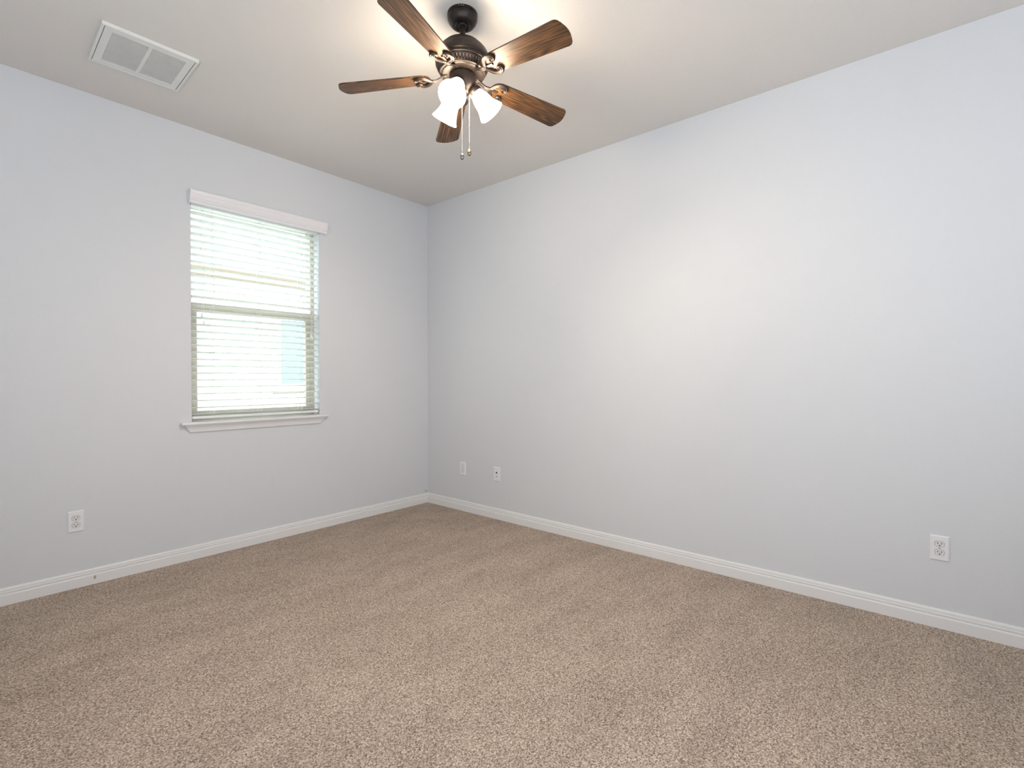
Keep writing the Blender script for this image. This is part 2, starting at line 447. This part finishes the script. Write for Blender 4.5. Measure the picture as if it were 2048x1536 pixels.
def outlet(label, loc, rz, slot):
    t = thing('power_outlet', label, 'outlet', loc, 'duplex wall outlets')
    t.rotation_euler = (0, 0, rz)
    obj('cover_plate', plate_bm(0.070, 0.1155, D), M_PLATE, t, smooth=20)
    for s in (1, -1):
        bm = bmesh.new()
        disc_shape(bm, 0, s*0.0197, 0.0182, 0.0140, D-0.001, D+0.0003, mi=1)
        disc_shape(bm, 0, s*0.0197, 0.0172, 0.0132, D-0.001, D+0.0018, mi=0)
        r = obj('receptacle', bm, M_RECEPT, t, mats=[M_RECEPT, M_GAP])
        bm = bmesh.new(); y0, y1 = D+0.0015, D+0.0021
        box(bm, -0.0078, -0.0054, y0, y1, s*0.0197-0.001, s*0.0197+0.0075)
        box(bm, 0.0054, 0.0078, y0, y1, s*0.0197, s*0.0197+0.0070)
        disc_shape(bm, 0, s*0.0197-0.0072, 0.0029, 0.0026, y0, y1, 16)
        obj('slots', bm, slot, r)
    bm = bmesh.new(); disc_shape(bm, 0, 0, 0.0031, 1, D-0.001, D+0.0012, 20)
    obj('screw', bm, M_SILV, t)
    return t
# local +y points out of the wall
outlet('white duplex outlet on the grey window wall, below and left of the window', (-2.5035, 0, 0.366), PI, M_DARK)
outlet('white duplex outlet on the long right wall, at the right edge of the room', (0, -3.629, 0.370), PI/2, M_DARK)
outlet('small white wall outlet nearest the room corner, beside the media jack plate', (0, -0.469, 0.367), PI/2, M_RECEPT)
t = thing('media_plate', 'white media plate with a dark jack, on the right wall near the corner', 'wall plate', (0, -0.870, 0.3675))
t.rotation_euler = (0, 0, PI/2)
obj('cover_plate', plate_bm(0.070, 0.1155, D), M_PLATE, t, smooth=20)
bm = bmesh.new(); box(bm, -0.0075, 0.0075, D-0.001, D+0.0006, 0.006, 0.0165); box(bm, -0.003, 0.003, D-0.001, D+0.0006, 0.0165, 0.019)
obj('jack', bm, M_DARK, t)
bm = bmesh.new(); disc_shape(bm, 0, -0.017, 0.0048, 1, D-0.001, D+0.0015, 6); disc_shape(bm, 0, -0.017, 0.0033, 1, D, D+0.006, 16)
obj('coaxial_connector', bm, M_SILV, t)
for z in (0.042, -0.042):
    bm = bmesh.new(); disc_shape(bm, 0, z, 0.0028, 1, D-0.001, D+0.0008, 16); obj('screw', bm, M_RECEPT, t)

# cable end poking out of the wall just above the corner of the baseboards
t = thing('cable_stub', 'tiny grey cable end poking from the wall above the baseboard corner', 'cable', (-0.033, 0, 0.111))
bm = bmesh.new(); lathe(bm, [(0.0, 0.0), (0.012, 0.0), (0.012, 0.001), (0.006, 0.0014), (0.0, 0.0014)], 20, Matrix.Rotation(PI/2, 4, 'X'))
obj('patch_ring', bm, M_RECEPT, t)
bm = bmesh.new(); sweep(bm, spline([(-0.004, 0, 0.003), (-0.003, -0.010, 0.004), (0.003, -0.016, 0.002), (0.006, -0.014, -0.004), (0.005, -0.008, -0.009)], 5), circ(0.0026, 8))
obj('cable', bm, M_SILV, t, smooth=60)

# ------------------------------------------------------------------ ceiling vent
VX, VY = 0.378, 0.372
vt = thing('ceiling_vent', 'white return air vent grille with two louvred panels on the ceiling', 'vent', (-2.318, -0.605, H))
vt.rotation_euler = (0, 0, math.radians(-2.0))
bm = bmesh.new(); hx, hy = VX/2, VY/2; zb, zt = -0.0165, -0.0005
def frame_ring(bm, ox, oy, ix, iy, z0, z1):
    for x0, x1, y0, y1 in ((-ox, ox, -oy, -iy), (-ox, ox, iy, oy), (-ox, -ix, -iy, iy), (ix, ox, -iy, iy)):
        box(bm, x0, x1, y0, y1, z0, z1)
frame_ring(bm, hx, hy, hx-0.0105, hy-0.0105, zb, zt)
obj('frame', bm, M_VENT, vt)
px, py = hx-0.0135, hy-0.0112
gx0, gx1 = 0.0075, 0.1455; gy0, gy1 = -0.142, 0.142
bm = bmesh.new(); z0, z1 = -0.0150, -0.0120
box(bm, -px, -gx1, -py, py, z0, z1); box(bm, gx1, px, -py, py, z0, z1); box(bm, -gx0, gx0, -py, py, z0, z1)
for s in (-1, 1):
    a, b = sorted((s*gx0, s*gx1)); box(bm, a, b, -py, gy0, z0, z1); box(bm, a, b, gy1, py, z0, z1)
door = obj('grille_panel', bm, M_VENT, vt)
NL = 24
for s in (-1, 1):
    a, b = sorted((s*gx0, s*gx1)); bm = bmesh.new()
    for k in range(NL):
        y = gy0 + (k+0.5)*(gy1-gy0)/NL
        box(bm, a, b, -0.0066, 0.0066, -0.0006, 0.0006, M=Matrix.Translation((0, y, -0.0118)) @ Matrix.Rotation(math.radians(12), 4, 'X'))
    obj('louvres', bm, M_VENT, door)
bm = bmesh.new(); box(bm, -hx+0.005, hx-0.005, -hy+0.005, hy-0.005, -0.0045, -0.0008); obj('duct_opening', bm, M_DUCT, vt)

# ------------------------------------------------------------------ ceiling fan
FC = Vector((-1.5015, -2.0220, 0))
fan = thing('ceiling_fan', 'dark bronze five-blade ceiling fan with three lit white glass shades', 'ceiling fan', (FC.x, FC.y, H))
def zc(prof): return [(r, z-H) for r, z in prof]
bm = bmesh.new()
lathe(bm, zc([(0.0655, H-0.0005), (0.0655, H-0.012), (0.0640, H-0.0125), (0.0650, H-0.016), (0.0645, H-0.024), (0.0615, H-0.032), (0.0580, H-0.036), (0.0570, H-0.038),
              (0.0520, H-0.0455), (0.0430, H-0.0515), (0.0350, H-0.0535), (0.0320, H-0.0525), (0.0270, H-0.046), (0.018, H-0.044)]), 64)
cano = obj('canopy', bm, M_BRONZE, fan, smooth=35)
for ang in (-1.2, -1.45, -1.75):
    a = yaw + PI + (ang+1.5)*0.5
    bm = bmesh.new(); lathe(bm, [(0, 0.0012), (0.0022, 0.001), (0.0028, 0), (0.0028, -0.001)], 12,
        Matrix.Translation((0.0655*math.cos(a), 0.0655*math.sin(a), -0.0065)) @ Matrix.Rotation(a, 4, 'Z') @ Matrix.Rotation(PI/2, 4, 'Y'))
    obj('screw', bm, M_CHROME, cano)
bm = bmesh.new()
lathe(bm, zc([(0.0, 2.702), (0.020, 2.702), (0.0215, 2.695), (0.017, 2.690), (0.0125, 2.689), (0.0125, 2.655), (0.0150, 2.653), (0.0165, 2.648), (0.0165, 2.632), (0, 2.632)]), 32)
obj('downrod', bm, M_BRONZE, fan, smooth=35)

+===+

• The task
Reproduce each line exactly as it appears, omitting the pictures.

• Exercise solution
Keep writing the Blender script for this image. This is part 2, starting at line 447. This part finishes the script. Write for Blender 4.5. Measure the picture as if it were 2048x1536 pixels.
def outlet(label, loc, rz, slot):
    t = thing('power_outlet', label, 'outlet', loc, 'duplex wall outlets')
    t.rotation_euler = (0, 0, rz)
    obj('cover_plate', plate_bm(0.070, 0.1155, D), M_PLATE, t, smooth=20)
    for s in (1, -1):
        bm = bmesh.new()
        disc_shape(bm, 0, s*0.0197, 0.0182, 0.0140, D-0.001, D+0.0003, mi=1)
        disc_shape(bm, 0, s*0.0197, 0.0172, 0.0132, D-0.001, D+0.0018, mi=0)
        r = obj('receptacle', bm, M_RECEPT, t, mats=[M_RECEPT, M_GAP])
        bm = bmesh.new(); y0, y1 = D+0.0015, D+0.0021
        box(bm, -0.0078, -0.0054, y0, y1, s*0.0197-0.001, s*0.0197+0.0075)
        box(bm, 0.0054, 0.0078, y0, y1, s*0.0197, s*0.0197+0.0070)
        disc_shape(bm, 0, s*0.0197-0.0072, 0.0029, 0.0026, y0, y1, 16)
        obj('slots', bm, slot, r)
    bm = bmesh.new(); disc_shape(bm, 0, 0, 0.0031, 1, D-0.001, D+0.0012, 20)
    obj('screw', bm, M_SILV, t)
    return t
# local +y points out of the wall
outlet('white duplex outlet on the grey window wall, below and left of the window', (-2.5035, 0, 0.366), PI, M_DARK)
outlet('white duplex outlet on the long right wall, at the right edge of the room', (0, -3.629, 0.370), PI/2, M_DARK)
outlet('small white wall outlet nearest the room corner, beside the media jack plate', (0, -0.469, 0.367), PI/2, M_RECEPT)
t = thing('media_plate', 'white media plate with a dark jack, on the right wall near the corner', 'wall plate', (0, -0.870, 0.3675))
t.rotation_euler = (0, 0, PI/2)
obj('cover_plate', plate_bm(0.070, 0.1155, D), M_PLATE, t, smooth=20)
bm = bmesh.new(); box(bm, -0.0075, 0.0075, D-0.001, D+0.0006, 0.006, 0.0165); box(bm, -0.003, 0.003, D-0.001, D+0.0006, 0.0165, 0.019)
obj('jack', bm, M_DARK, t)
bm = bmesh.new(); disc_shape(bm, 0, -0.017, 0.0048, 1, D-0.001, D+0.0015, 6); disc_shape(bm, 0, -0.017, 0.0033, 1, D, D+0.006, 16)
obj('coaxial_connector', bm, M_SILV, t)
for z in (0.042, -0.042):
    bm = bmesh.new(); disc_shape(bm, 0, z, 0.0028, 1, D-0.001, D+0.0008, 16); obj('screw', bm, M_RECEPT, t)

# cable end poking out of the wall just above the corner of the baseboards
t = thing('cable_stub', 'tiny grey cable end poking from the wall above the baseboard corner', 'cable', (-0.033, 0, 0.111))
bm = bmesh.new(); lathe(bm, [(0.0, 0.0), (0.012, 0.0), (0.012, 0.001), (0.006, 0.0014), (0.0, 0.0014)], 20, Matrix.Rotation(PI/2, 4, 'X'))
obj('patch_ring', bm, M_RECEPT, t)
bm = bmesh.new(); sweep(bm, spline([(-0.004, 0, 0.003), (-0.003, -0.010, 0.004), (0.003, -0.016, 0.002), (0.006, -0.014, -0.004), (0.005, -0.008, -0.009)], 5), circ(0.0026, 8))
obj('cable', bm, M_SILV, t, smooth=60)

# ------------------------------------------------------------------ ceiling vent
VX, VY = 0.378, 0.372
vt = thing('ceiling_vent', 'white return air vent grille with two louvred panels on the ceiling', 'vent', (-2.318, -0.605, H))
vt.rotation_euler = (0, 0, math.radians(-2.0))
bm = bmesh.new(); hx, hy = VX/2, VY/2; zb, zt = -0.0165, -0.0005
def frame_ring(bm, ox, oy, ix, iy, z0, z1):
    for x0, x1, y0, y1 in ((-ox, ox, -oy, -iy), (-ox, ox, iy, oy), (-ox, -ix, -iy, iy), (ix, ox, -iy, iy)):
        box(bm, x0, x1, y0, y1, z0, z1)
frame_ring(bm, hx, hy, hx-0.0105, hy-0.0105, zb, zt)
obj('frame', bm, M_VENT, vt)
px, py = hx-0.0135, hy-0.0112
gx0, gx1 = 0.0075, 0.1455; gy0, gy1 = -0.142, 0.142
bm = bmesh.new(); z0, z1 = -0.0150, -0.0120
box(bm, -px, -gx1, -py, py, z0, z1); box(bm, gx1, px, -py, py, z0, z1); box(bm, -gx0, gx0, -py, py, z0, z1)
for s in (-1, 1):
    a, b = sorted((s*gx0, s*gx1)); box(bm, a, b, -py, gy0, z0, z1); box(bm, a, b, gy1, py, z0, z1)
door = obj('grille_panel', bm, M_VENT, vt)
NL = 24
for s in (-1, 1):
    a, b = sorted((s*gx0, s*gx1)); bm = bmesh.new()
    for k in range(NL):
        y = gy0 + (k+0.5)*(gy1-gy0)/NL
        box(bm, a, b, -0.0066, 0.0066, -0.0006, 0.0006, M=Matrix.Translation((0, y, -0.0118)) @ Matrix.Rotation(math.radians(12), 4, 'X'))
    obj('louvres', bm, M_VENT, door)
bm = bmesh.new(); box(bm, -hx+0.005, hx-0.005, -hy+0.005, hy-0.005, -0.0045, -0.0008); obj('duct_opening', bm, M_DUCT, vt)

# ------------------------------------------------------------------ ceiling fan
FC = Vector((-1.5015, -2.0220, 0))
fan = thing('ceiling_fan', 'dark bronze five-blade ceiling fan with three lit white glass shades', 'ceiling fan', (FC.x, FC.y, H))
def zc(prof): return [(r, z-H) for r, z in prof]
bm = bmesh.new()
lathe(bm, zc([(0.0655, H-0.0005), (0.0655, H-0.012), (0.0640, H-0.0125), (0.0650, H-0.016), (0.0645, H-0.024), (0.0615, H-0.032), (0.0580, H-0.036), (0.0570, H-0.038),
              (0.0520, H-0.0455), (0.0430, H-0.0515), (0.0350, H-0.0535), (0.0320, H-0.0525), (0.0270, H-0.046), (0.018, H-0.044)]), 64)
cano = obj('canopy', bm, M_BRONZE, fan, smooth=35)
for ang in (-1.2, -1.45, -1.75):
    a = yaw + PI + (ang+1.5)*0.5
    bm = bmesh.new(); lathe(bm, [(0, 0.0012), (0.0022, 0.001), (0.0028, 0), (0.0028, -0.001)], 12,
        Matrix.Translation((0.0655*math.cos(a), 0.0655*math.sin(a), -0.0065)) @ Matrix.Rotation(a, 4, 'Z') @ Matrix.Rotation(PI/2, 4, 'Y'))
    obj('screw', bm, M_CHROME, cano)
bm = bmesh.new()
lathe(bm, zc([(0.0, 2.702), (0.020, 2.702), (0.0215, 2.695), (0.017, 2.690), (0.0125, 2.689), (0.0125, 2.655), (0.0150, 2.653), (0.0165, 2.648), (0.0165, 2.632), (0, 2.632)]), 32)
obj('downrod', bm, M_BRONZE, fan, smooth=35)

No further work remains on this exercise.